転売ヤーにとって、日本は商材の宝庫?
――中国の取材をしていたのがきっかけということで、この本には中国の事例が多く取り上げられてますね。
それもありますが、中国人転売ヤーにとって、日本には大きなビジネスチャンスがあると考えているようです。
――ビジネスチャンスといいますと……。
中国でお金を持っていても日本のようには購買意欲をそそられるような商品が少なく、意外とお金の使い道がないんです。入手経路がなく、手に入れたくても手に入れられないものも多い。
だから、めずらしい・品質がいい・ラインナップ豊富な日本の商品を、何倍の値段でも買い集めたいという人が多いわけです。

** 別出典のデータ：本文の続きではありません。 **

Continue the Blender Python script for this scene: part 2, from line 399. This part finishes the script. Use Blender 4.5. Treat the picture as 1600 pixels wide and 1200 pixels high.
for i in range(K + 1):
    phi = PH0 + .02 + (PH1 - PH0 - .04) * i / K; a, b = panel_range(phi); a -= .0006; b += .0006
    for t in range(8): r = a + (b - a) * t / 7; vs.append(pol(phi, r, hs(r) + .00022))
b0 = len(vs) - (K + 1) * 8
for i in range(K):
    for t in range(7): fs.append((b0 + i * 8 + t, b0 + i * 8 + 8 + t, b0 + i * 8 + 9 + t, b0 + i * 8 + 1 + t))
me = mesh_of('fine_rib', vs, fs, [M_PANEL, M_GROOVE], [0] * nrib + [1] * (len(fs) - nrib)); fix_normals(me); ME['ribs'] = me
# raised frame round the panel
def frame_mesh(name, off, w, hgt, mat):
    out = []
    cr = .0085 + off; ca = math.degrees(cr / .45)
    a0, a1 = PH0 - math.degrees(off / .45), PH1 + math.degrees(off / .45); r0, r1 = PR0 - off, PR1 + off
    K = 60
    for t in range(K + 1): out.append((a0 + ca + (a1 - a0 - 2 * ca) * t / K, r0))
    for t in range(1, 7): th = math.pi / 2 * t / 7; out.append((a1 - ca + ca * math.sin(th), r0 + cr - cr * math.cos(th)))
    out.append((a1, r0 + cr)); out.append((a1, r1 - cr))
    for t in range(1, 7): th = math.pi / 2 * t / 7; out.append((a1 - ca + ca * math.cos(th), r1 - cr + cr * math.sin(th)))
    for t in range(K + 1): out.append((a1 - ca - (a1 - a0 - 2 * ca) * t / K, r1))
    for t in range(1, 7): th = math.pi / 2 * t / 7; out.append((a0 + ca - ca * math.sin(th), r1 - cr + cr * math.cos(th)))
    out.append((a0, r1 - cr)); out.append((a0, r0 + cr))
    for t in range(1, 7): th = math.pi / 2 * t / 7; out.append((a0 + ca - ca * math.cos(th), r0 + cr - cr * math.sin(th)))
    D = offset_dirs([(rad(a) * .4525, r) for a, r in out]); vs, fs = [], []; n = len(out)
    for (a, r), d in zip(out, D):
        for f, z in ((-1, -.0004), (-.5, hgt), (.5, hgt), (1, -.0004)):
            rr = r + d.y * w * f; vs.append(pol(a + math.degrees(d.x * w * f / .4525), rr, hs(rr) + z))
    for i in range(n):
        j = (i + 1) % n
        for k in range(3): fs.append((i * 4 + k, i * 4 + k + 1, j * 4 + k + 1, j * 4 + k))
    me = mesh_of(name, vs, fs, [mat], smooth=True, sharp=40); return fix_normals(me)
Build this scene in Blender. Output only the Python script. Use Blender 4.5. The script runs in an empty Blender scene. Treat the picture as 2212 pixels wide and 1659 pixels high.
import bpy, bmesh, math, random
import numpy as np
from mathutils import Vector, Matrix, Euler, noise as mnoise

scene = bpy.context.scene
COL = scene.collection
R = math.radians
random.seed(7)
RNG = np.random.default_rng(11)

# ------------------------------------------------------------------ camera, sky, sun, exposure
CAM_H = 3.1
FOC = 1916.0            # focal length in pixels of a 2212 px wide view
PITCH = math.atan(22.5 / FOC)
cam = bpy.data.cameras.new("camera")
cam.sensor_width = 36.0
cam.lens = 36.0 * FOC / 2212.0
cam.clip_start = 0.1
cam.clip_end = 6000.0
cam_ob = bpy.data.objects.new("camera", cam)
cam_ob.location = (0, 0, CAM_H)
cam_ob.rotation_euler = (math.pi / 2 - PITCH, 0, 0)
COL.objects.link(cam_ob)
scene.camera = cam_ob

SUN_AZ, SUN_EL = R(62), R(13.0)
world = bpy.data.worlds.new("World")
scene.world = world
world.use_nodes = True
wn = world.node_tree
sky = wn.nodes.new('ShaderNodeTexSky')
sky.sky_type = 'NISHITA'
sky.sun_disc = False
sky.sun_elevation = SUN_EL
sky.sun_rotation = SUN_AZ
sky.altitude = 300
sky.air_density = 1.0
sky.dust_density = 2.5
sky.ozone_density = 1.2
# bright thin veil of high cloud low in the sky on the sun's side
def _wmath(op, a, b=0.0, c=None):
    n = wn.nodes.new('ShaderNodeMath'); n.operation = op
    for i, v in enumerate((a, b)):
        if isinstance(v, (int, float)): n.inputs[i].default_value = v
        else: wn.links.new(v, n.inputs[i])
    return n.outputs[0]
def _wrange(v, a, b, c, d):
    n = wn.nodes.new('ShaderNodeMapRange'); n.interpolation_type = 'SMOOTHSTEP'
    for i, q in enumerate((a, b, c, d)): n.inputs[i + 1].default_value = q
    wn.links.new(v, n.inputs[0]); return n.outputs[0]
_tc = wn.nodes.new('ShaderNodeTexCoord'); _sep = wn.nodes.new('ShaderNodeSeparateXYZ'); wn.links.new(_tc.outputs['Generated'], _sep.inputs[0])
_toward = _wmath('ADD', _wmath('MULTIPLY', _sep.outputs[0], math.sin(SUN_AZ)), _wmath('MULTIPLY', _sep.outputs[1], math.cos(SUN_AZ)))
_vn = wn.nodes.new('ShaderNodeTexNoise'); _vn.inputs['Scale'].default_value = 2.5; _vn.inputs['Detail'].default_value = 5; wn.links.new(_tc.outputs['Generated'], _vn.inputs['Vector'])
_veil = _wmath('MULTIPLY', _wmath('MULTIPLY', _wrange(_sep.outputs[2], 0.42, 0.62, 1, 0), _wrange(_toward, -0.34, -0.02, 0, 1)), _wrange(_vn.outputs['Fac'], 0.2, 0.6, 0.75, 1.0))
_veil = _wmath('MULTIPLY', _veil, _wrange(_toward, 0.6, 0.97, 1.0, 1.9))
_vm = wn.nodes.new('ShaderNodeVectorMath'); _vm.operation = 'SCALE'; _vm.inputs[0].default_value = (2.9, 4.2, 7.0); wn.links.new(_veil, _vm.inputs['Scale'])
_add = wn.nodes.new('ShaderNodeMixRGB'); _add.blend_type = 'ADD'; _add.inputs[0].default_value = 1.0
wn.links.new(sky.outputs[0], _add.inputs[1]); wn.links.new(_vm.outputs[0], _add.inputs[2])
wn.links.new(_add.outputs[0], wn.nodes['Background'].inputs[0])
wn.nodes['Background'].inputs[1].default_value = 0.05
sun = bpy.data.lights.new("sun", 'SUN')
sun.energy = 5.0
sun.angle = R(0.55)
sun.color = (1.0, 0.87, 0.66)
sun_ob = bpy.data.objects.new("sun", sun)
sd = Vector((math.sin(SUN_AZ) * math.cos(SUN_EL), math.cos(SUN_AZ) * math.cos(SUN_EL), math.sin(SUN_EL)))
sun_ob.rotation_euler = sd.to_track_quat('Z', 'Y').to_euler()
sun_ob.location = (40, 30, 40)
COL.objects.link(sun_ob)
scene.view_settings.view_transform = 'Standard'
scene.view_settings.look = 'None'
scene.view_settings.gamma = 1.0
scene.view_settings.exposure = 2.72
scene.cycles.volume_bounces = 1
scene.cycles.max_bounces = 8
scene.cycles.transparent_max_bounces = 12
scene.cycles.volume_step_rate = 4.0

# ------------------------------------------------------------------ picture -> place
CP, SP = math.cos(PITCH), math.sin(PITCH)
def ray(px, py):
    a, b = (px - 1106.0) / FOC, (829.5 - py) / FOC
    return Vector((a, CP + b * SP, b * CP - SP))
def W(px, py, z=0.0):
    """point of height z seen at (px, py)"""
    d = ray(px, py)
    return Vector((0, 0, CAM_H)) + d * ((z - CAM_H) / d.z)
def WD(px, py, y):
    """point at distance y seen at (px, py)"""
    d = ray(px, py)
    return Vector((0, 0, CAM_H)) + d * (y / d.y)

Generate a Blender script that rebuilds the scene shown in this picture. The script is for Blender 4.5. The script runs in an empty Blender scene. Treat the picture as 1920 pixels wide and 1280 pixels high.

さらに、人口が多いから市場が大きいですよね。日本では商売が成立しないニッチな趣味であっても母数の人口が桁違いなので、趣味人口が日本よりずっと多くなります。
例えば、最近は中国でもレトロ趣味が流行っていて、カセットテープなんかは値段が上がっています。かつて1500円程度で売られていたマクセルの最高級モデルなんか、1本が3万円以上で取引されることもあります。
つまり、中国人から見たら、日本は転売商材の宝庫なわけです。しかも、日本の小売店は実勢価格をつけずに定価で売るのが普通なので買い付けも容易です。それが日本に中国人の転売ヤーが多い理由です。